Axe 3 : des différences marquées selon les territoires

La CFTC a bien saisi que l’expérimentation d’un accompagnement harmonisé pour les demandeurs d’emploi vise à renforcer la collaboration entre les différents acteurs de l’insertion, de la formation et de l’emploi, tels que les missions locales, les associations, ainsi que les conseils départementaux et régionaux. Les antennes locales de France Travail dépendent souvent des décisions des conseils départementaux concernant l'orientation des allocataires du RSA. Sylvie Amblot indique que, dans des départements comme le Nord, la coopération entre acteurs est très efficace.
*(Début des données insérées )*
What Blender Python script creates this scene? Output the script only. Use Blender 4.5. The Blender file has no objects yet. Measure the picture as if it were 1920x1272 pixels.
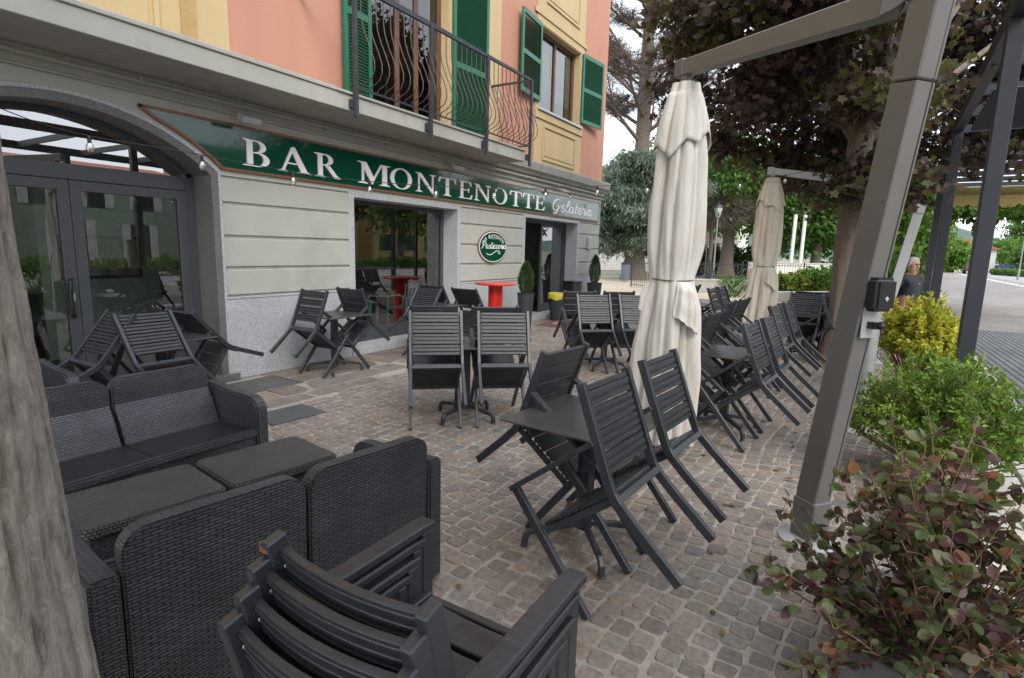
import bpy, bmesh, math, random
import numpy as np
from mathutils import Vector, Matrix
random.seed(7); rng = np.random.default_rng(7)
R = math.radians; PI = math.pi
scene = bpy.context.scene; COL = scene.collection

# ------------------------------------------------------------------ materials
def mat(name):
    m = bpy.data.materials.new(name); m.use_nodes = True
    nt = m.node_tree; nt.nodes.clear()
    out = nt.nodes.new('ShaderNodeOutputMaterial')
    return m, nt, out
def N(nt, t, **kw):
    n = nt.nodes.new('ShaderNode' + t)
    for k, v in kw.items():
        if hasattr(n, k): setattr(n, k, v)
        else: n.inputs[k].default_value = v
    return n
def rgb(c): return (c[0], c[1], c[2], 1.0)
def ramp(nt, stops, interp='LINEAR'):
    r = nt.nodes.new('ShaderNodeValToRGB'); r.color_ramp.interpolation = interp
    el = r.color_ramp.elements
    while len(el) < len(stops): el.new(0.5)
    for e, (p, c) in zip(el, stops): e.position = p; e.color = rgb(c)
    return r
def simple(name, col, rough=0.6, metal=0.0, var=0.12, scale=6.0, bump=0.0, bscale=60.0, spec=0.5, dirt=None, dscale=1.3, stretch=None):
    """plain painted / cast surface: slight tone noise, optional dirt blotches and grain bump"""
    m, nt, out = mat(name)
    b = N(nt, 'BsdfPrincipled', Roughness=rough, Metallic=metal); b.inputs['Specular IOR Level'].default_value = spec
    tc = N(nt, 'TexCoord')
    vec = tc.outputs['Object']
    if stretch:
        mp = N(nt, 'Mapping'); mp.inputs['Scale'].default_value = stretch
        nt.links.new(vec, mp.inputs[0]); vec = mp.outputs[0]
    n = N(nt, 'TexNoise', Scale=scale, Detail=6.0, Roughness=0.6); nt.links.new(vec, n.inputs['Vector'])
    lo = [max(0, c * (1 - var)) for c in col]; hi = [min(1, c * (1 + var)) for c in col]
    r = ramp(nt, [(0.3, lo), (0.7, hi)]); nt.links.new(n.outputs['Fac'], r.inputs[0])
    c = r.outputs[0]
    if dirt:
        n2 = N(nt, 'TexNoise', Scale=dscale, Detail=8.0, Roughness=0.7); nt.links.new(vec, n2.inputs['Vector'])
        r2 = ramp(nt, [(0.5, (0, 0, 0)), (0.72, (1, 1, 1))]); nt.links.new(n2.outputs['Fac'], r2.inputs[0])
        mx = N(nt, 'MixRGB'); nt.links.new(r2.outputs[0], mx.inputs[0]); nt.links.new(c, mx.inputs[1]); mx.inputs[2].default_value = rgb(dirt)
        c = mx.outputs[0]
    nt.links.new(c, b.inputs['Base Color'])
    rr = N(nt, 'MapRange'); rr.inputs[3].default_value = max(0.02, rough - 0.08); rr.inputs[4].default_value = min(1, rough + 0.08)
    nt.links.new(n.outputs['Fac'], rr.inputs[0]); nt.links.new(rr.outputs[0], b.inputs['Roughness'])
    if bump:
        n3 = N(nt, 'TexNoise', Scale=bscale, Detail=4.0); nt.links.new(vec, n3.inputs['Vector'])
        bp = N(nt, 'Bump', Strength=bump, Distance=0.004); nt.links.new(n3.outputs['Fac'], bp.inputs['Height'])
        nt.links.new(bp.outputs[0], b.inputs['Normal'])
    nt.links.new(b.outputs[0], out.inputs[0])
    return m
def granite(name, a, bcol, dark, scale=90.0, rough=0.45):
    m, nt, out = mat(name)
    b = N(nt, 'BsdfPrincipled', Roughness=rough)
    tc = N(nt, 'TexCoord')
    v = N(nt, 'TexVoronoi', Scale=scale); nt.links.new(tc.outputs['Object'], v.inputs['Vector'])
    sx = N(nt, 'SeparateColor'); nt.links.new(v.outputs['Color'], sx.inputs[0])
    r = ramp(nt, [(0.0, dark), (0.16, dark), (0.2, a), (0.62, a), (0.66, bcol)], 'LINEAR'); nt.links.new(sx.outputs[0], r.inputs[0])
    n = N(nt, 'TexNoise', Scale=2.0, Detail=6.0); nt.links.new(tc.outputs['Object'], n.inputs['Vector'])
    r2 = ramp(nt, [(0.3, (0.86, 0.86, 0.86)), (0.7, (1, 1, 1))]); nt.links.new(n.outputs['Fac'], r2.inputs[0])
    mx = N(nt, 'MixRGB', blend_type='MULTIPLY'); mx.inputs[0].default_value = 1
    nt.links.new(r.outputs[0], mx.inputs[1]); nt.links.new(r2.outputs[0], mx.inputs[2])
    nt.links.new(mx.outputs[0], b.inputs['Base Color']); nt.links.new(b.outputs[0], out.inputs[0])
    return m
def toned(name, stops, rough=0.7, bump=0.3, bscale=70.0, nscale=25.0, nvar=0.25):
    """colour by per-piece random tone (each stone / slab / plank has its own colour)"""
    m, nt, out = mat(name)
    b = N(nt, 'BsdfPrincipled', Roughness=rough)
    at = N(nt, 'Attribute', attribute_name='tone')
    r = ramp(nt, stops); nt.links.new(at.outputs['Fac'], r.inputs[0])
    tc = N(nt, 'TexCoord')
    n = N(nt, 'TexNoise', Scale=nscale, Detail=7.0, Roughness=0.65); nt.links.new(tc.outputs['Object'], n.inputs['Vector'])
    r2 = ramp(nt, [(0.3, (1 - nvar,) * 3), (0.7, (1 + nvar,) * 3)]); nt.links.new(n.outputs['Fac'], r2.inputs[0])
    mx = N(nt, 'MixRGB', blend_type='MULTIPLY'); mx.inputs[0].default_value = 1
    nt.links.new(r.outputs[0], mx.inputs[1]); nt.links.new(r2.outputs[0], mx.inputs[2])
    nt.links.new(mx.outputs[0], b.inputs['Base Color'])
    n3 = N(nt, 'TexNoise', Scale=bscale, Detail=5.0); nt.links.new(tc.outputs['Object'], n3.inputs['Vector'])
    bp = N(nt, 'Bump', Strength=bump, Distance=0.006); nt.links.new(n3.outputs['Fac'], bp.inputs['Height'])
    nt.links.new(bp.outputs[0], b.inputs['Normal'])
    nt.links.new(b.outputs[0], out.inputs[0])
    return m
def leafmat(name, stops, transl=0.3, rough=0.5, tcol=1.3):
    m, nt, out = mat(name)
    b = N(nt, 'BsdfPrincipled', Roughness=rough); b.inputs['Specular IOR Level'].default_value = 0.35
    at = N(nt, 'Attribute', attribute_name='tone')
    r = ramp(nt, stops); nt.links.new(at.outputs['Fac'], r.inputs[0])
    nt.links.new(r.outputs[0], b.inputs['Base Color'])
    t = N(nt, 'BsdfTranslucent')
    mu = N(nt, 'MixRGB', blend_type='MULTIPLY'); mu.inputs[0].default_value = 1; mu.inputs[2].default_value = (tcol, tcol, tcol * 0.6, 1)
    nt.links.new(r.outputs[0], mu.inputs[1]); nt.links.new(mu.outputs[0], t.inputs[0])
    mx = N(nt, 'MixShader'); mx.inputs[0].default_value = transl
    nt.links.new(b.outputs[0], mx.inputs[1]); nt.links.new(t.outputs[0], mx.inputs[2])
    nt.links.new(mx.outputs[0], out.inputs[0])
    return m
def wicker(name, bw, rh, base, hi, gap, mort=0.18, rough=0.42, offset=0.5):
    """woven plastic rattan: flat strands laid in staggered rows (UVs in metres)"""
    m, nt, out = mat(name)
    b = N(nt, 'BsdfPrincipled', Roughness=rough); b.inputs['Specular IOR Level'].default_value = 0.6
    uv = N(nt, 'UVMap'); uv.uv_map = 'UVMap'
    br = N(nt, 'TexBrick'); br.offset = offset; br.squash = 1.0
    br.inputs['Scale'].default_value = 1.0; br.inputs['Brick Width'].default_value = bw; br.inputs['Row Height'].default_value = rh
    br.inputs['Mortar Size'].default_value = rh * mort; br.inputs['Mortar Smooth'].default_value = 0.6
    br.inputs['Color1'].default_value = rgb(base); br.inputs['Color2'].default_value = rgb(hi); br.inputs['Mortar'].default_value = rgb(gap)
    nt.links.new(uv.outputs[0], br.inputs['Vector'])
    n = N(nt, 'TexNoise', Scale=5.0, Detail=6.0); nt.links.new(uv.outputs[0], n.inputs['Vector'])
    r2 = ramp(nt, [(0.3, (0.75,) * 3), (0.7, (1.25,) * 3)]); nt.links.new(n.outputs['Fac'], r2.inputs[0])
    mx = N(nt, 'MixRGB', blend_type='MULTIPLY'); mx.inputs[0].default_value = 1
    nt.links.new(br.outputs['Color'], mx.inputs[1]); nt.links.new(r2.outputs[0], mx.inputs[2])
    nt.links.new(mx.outputs[0], b.inputs['Base Color'])
    iv = N(nt, 'Math', operation='SUBTRACT'); iv.inputs[0].default_value = 1.0; nt.links.new(br.outputs['Fac'], iv.inputs[1])
    bp = N(nt, 'Bump', Strength=1.0, Distance=0.004); nt.links.new(iv.outputs[0], bp.inputs['Height'])
    nt.links.new(bp.outputs[0], b.inputs['Normal'])
    nt.links.new(b.outputs[0], out.inputs[0])
    return m
def glass(name, tint=(0.75, 0.8, 0.8), boost=1.6, rough=0.0, base=0.06):
    m, nt, out = mat(name)
    fr = N(nt, 'Fresnel', IOR=1.5)
    mu = N(nt, 'Math', operation='MULTIPLY'); mu.inputs[1].default_value = boost; mu.use_clamp = True
    ad = N(nt, 'Math', operation='ADD'); ad.inputs[1].default_value = base; ad.use_clamp = True
    nt.links.new(fr.outputs[0], mu.inputs[0]); nt.links.new(mu.outputs[0], ad.inputs[0])
    t = N(nt, 'BsdfTransparent'); t.inputs[0].default_value = rgb(tint)
    g = N(nt, 'BsdfGlossy', Roughness=rough); g.inputs[0].default_value = (0.95, 0.95, 0.95, 1)
    mx = N(nt, 'MixShader'); nt.links.new(ad.outputs[0], mx.inputs[0])
    nt.links.new(t.outputs[0], mx.inputs[1]); nt.links.new(g.outputs[0], mx.inputs[2]); nt.links.new(mx.outputs[0], out.inputs[0])
    return m
def bark(name, a, bcol, scale=1.0, bump=1.0, spots=None):
    m, nt, out = mat(name)
    b = N(nt, 'BsdfPrincipled', Roughness=0.9)
    tc = N(nt, 'TexCoord'); mp = N(nt, 'Mapping'); mp.inputs['Scale'].default_value = (13 * scale, 13 * scale, 4.2 * scale)
    nt.links.new(tc.outputs['Object'], mp.inputs[0])
    n = N(nt, 'TexNoise', Scale=1.8, Detail=12.0, Roughness=0.8); n.inputs['Distortion'].default_value = 0.35; nt.links.new(mp.outputs[0], n.inputs['Vector'])
    v = N(nt, 'TexVoronoi', Scale=1.3); v.feature = 'DISTANCE_TO_EDGE'; nt.links.new(mp.outputs[0], v.inputs['Vector'])
    r = ramp(nt, [(0.28, [c * 0.35 for c in a]), (0.42, a), (0.62, bcol)]); nt.links.new(n.outputs['Fac'], r.inputs[0])
    cr = ramp(nt, [(0.0, (0.45,) * 3), (0.06, (1, 1, 1))]); nt.links.new(v.outputs['Distance'], cr.inputs[0])
    mx = N(nt, 'MixRGB', blend_type='MULTIPLY'); mx.inputs[0].default_value = 0.18
    nt.links.new(r.outputs[0], mx.inputs[1]); nt.links.new(cr.outputs[0], mx.inputs[2])
    c = mx.outputs[0]
    if spots:
        n4 = N(nt, 'TexNoise', Scale=9.0, Detail=3.0); nt.links.new(tc.outputs['Object'], n4.inputs['Vector'])
        r4 = ramp(nt, [(0.68, (0, 0, 0)), (0.74, (1, 1, 1))]); nt.links.new(n4.outputs['Fac'], r4.inputs[0])
        m4 = N(nt, 'MixRGB'); nt.links.new(r4.outputs[0], m4.inputs[0]); nt.links.new(c, m4.inputs[1]); m4.inputs[2].default_value = rgb(spots)
        c = m4.outputs[0]
    nt.links.new(c, b.inputs['Base Color'])
    ad = N(nt, 'Math', operation='MULTIPLY'); nt.links.new(n.outputs['Fac'], ad.inputs[0])
    cr2 = ramp(nt, [(0.0, (0.7,) * 3), (0.10, (1, 1, 1))]); nt.links.new(v.outputs['Distance'], cr2.inputs[0]); nt.links.new(cr2.outputs[0], ad.inputs[1])
    bp = N(nt, 'Bump', Strength=bump, Distance=0.02); nt.links.new(ad.outputs[0], bp.inputs['Height'])
    nt.links.new(bp.outputs[0], b.inputs['Normal']); nt.links.new(b.outputs[0], out.inputs[0])
    return m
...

Cependant, la gestion des parcours sociaux varie considérablement d'un département à l'autre. Par exemple, le département de la Somme se concentre principalement sur les personnes proches du retour à l'emploi, tandis que d'autres, ayant des freins importants (comme des problèmes de logement, de santé ou d'addictions), sont redirigées vers France Travail, dont les conseillers ne sont pas nécessairement formés pour traiter ces problématiques sociales.

Pour Frédéric Belouze, les imperfections de cette expérimentation ne constituent pas forcément des obstacles insurmontables, bien que la généralisation du dispositif au 1er janvier 2025 puisse lui sembler un peu trop hâtive : "Je pense qu’il nous faudrait notamment un retour d’expérience des bénéficiaires du RSA, pour mieux jauger l’ensemble et corriger ce qui doit l’être. A mon sens, il aurait fallu continuer d’expérimenter, avant d’éventuellement globaliser ce procédé.” affirme t-il. "Ainsi que des moyens budgétaires à la hauteur des ambitions d’une réforme qui a semble-t-il ses mérites, comme ses limites.", conclut l’article de la CFTC.